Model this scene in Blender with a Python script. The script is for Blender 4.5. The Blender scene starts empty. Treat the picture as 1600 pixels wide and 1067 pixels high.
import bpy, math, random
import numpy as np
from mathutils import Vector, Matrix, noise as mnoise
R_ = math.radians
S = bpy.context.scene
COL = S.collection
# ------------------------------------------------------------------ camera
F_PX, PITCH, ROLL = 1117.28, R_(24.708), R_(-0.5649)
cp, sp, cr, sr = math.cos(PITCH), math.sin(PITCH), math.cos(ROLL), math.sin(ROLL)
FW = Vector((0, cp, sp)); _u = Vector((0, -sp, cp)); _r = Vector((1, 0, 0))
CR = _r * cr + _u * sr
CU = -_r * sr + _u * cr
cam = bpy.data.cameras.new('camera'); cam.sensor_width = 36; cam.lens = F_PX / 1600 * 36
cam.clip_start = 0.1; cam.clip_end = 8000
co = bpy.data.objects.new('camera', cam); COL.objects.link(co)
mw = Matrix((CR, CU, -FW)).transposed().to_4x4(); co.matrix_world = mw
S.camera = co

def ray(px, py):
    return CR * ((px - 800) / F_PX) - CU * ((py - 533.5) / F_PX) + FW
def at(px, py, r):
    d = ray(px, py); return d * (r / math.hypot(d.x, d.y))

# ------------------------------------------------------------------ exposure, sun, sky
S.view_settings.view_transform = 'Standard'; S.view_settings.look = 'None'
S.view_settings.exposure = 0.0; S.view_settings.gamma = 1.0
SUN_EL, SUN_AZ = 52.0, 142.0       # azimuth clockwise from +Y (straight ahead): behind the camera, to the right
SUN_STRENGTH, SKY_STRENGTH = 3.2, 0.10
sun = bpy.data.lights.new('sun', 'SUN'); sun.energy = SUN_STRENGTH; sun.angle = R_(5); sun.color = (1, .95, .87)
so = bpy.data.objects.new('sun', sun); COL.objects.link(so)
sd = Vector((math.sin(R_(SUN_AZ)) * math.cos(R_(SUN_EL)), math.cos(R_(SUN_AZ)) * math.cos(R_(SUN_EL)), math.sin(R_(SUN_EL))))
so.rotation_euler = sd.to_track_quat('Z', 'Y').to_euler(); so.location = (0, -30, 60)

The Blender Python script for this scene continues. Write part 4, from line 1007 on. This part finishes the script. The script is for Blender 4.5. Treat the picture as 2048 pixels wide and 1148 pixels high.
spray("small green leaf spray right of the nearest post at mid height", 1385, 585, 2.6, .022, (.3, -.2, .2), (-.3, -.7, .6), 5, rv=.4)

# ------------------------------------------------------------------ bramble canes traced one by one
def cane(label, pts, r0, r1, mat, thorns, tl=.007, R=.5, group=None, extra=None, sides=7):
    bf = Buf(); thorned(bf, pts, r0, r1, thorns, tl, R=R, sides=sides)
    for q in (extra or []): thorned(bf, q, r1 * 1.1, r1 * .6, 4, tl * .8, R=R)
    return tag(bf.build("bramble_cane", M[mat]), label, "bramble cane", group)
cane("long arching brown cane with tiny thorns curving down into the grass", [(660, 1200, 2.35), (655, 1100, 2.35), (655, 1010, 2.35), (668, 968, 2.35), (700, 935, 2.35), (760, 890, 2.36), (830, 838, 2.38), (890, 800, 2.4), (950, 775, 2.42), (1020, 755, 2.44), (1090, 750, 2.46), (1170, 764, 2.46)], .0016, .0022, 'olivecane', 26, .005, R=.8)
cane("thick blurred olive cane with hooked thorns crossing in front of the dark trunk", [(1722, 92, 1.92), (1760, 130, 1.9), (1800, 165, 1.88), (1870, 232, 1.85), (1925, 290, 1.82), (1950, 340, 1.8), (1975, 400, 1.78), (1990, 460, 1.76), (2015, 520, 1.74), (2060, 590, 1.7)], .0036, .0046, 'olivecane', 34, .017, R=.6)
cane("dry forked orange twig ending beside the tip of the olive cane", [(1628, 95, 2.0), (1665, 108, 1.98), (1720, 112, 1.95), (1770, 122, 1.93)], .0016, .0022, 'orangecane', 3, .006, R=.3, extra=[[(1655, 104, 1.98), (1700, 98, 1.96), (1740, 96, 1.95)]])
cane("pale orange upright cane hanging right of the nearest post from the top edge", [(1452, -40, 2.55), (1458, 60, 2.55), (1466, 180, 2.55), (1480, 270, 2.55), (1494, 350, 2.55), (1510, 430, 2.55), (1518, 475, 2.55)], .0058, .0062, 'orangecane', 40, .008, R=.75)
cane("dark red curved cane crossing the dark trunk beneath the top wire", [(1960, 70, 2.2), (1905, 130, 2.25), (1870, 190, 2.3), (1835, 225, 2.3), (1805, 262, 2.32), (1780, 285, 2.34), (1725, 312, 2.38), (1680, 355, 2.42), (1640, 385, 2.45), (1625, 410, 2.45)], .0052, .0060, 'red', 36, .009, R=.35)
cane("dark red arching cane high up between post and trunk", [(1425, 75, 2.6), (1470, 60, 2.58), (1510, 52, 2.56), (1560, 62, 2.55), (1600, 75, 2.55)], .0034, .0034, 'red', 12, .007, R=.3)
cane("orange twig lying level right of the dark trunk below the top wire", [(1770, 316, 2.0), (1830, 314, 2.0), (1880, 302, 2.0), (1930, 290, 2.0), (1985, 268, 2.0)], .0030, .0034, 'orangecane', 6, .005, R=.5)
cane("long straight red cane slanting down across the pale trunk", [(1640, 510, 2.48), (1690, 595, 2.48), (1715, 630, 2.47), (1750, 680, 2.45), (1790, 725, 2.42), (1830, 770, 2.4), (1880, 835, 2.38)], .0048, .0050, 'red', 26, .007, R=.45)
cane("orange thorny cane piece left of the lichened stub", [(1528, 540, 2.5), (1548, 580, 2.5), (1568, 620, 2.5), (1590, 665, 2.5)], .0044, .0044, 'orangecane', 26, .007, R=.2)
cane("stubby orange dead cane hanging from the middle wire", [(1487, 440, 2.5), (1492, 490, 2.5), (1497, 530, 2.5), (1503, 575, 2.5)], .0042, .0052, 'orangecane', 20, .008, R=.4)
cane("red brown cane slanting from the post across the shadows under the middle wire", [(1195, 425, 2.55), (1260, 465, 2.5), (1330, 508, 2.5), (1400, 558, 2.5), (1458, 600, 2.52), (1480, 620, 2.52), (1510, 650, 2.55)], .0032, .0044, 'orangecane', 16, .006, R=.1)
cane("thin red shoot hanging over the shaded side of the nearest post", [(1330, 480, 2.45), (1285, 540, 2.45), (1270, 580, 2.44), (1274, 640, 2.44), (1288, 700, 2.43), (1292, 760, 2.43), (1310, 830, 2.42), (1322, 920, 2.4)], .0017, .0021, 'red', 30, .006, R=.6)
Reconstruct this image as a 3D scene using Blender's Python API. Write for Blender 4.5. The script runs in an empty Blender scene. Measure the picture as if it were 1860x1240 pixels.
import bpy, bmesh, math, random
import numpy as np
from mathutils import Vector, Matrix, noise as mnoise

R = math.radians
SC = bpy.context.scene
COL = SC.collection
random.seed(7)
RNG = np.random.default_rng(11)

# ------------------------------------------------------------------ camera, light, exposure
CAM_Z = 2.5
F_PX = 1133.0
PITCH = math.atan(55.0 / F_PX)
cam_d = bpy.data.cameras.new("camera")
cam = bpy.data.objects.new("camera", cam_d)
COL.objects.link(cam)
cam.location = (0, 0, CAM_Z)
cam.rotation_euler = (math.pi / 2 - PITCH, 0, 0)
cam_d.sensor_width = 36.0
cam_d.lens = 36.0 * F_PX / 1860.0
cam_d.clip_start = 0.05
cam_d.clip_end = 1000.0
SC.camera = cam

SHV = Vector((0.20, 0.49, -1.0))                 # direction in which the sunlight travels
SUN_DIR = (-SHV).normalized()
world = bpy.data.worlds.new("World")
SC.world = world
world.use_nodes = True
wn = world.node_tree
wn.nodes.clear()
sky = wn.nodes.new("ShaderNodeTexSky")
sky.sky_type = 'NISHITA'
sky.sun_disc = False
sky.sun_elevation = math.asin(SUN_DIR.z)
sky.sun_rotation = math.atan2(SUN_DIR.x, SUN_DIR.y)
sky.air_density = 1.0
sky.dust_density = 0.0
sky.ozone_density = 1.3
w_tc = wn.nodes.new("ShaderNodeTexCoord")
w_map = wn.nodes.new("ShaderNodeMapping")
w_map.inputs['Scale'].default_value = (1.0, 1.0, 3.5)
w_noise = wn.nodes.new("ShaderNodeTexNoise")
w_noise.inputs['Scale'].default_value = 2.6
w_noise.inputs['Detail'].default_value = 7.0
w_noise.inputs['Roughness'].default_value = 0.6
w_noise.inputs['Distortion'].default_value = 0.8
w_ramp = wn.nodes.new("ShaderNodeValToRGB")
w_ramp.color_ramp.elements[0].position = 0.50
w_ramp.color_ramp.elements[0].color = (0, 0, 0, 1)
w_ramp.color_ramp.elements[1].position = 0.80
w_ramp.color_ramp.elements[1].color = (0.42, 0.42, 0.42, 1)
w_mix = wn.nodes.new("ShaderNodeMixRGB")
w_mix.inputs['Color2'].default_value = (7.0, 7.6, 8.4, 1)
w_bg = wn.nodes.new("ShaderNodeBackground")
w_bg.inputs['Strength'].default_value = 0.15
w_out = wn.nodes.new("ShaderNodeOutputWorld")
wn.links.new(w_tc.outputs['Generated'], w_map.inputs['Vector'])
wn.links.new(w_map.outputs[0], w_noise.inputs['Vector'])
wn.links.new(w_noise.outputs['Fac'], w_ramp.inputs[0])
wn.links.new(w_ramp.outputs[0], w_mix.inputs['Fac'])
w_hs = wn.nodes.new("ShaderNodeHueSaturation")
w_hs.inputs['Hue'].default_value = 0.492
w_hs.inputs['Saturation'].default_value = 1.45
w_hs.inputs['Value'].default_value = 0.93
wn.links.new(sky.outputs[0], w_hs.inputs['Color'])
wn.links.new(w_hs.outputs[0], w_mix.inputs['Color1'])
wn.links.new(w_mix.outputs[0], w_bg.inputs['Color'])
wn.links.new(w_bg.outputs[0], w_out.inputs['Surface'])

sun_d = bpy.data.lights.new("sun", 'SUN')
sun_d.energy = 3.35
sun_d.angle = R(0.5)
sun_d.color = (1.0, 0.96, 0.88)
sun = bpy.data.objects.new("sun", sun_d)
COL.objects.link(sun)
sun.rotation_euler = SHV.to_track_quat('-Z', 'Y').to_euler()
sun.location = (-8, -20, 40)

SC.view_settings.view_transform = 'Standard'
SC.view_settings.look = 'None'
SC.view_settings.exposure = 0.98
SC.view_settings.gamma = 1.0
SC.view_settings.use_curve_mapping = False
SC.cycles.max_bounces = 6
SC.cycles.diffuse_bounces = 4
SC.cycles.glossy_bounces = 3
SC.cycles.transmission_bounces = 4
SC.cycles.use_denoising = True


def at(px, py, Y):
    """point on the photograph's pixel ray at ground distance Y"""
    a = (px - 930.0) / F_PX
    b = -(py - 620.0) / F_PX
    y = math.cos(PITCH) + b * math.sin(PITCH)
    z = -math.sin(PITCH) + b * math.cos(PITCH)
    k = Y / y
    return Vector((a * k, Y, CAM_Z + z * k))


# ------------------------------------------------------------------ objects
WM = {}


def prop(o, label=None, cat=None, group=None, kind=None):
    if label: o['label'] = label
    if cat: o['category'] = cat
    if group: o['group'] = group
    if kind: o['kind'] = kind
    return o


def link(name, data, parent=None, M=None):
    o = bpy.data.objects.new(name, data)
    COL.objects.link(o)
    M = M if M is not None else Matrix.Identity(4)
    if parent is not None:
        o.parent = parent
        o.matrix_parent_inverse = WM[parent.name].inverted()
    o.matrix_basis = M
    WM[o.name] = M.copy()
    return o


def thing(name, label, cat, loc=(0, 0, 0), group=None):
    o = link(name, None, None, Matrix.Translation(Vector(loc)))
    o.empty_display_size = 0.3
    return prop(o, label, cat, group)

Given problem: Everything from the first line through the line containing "S.camera = co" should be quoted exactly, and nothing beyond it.

Result of this exercise:
Model this scene in Blender with a Python script. The script is for Blender 4.5. The Blender scene starts empty. Treat the picture as 1600 pixels wide and 1067 pixels high.
import bpy, math, random
import numpy as np
from mathutils import Vector, Matrix, noise as mnoise
R_ = math.radians
S = bpy.context.scene
COL = S.collection
# ------------------------------------------------------------------ camera
F_PX, PITCH, ROLL = 1117.28, R_(24.708), R_(-0.5649)
cp, sp, cr, sr = math.cos(PITCH), math.sin(PITCH), math.cos(ROLL), math.sin(ROLL)
FW = Vector((0, cp, sp)); _u = Vector((0, -sp, cp)); _r = Vector((1, 0, 0))
CR = _r * cr + _u * sr
CU = -_r * sr + _u * cr
cam = bpy.data.cameras.new('camera'); cam.sensor_width = 36; cam.lens = F_PX / 1600 * 36
cam.clip_start = 0.1; cam.clip_end = 8000
co = bpy.data.objects.new('camera', cam); COL.objects.link(co)
mw = Matrix((CR, CU, -FW)).transposed().to_4x4(); co.matrix_world = mw
S.camera = co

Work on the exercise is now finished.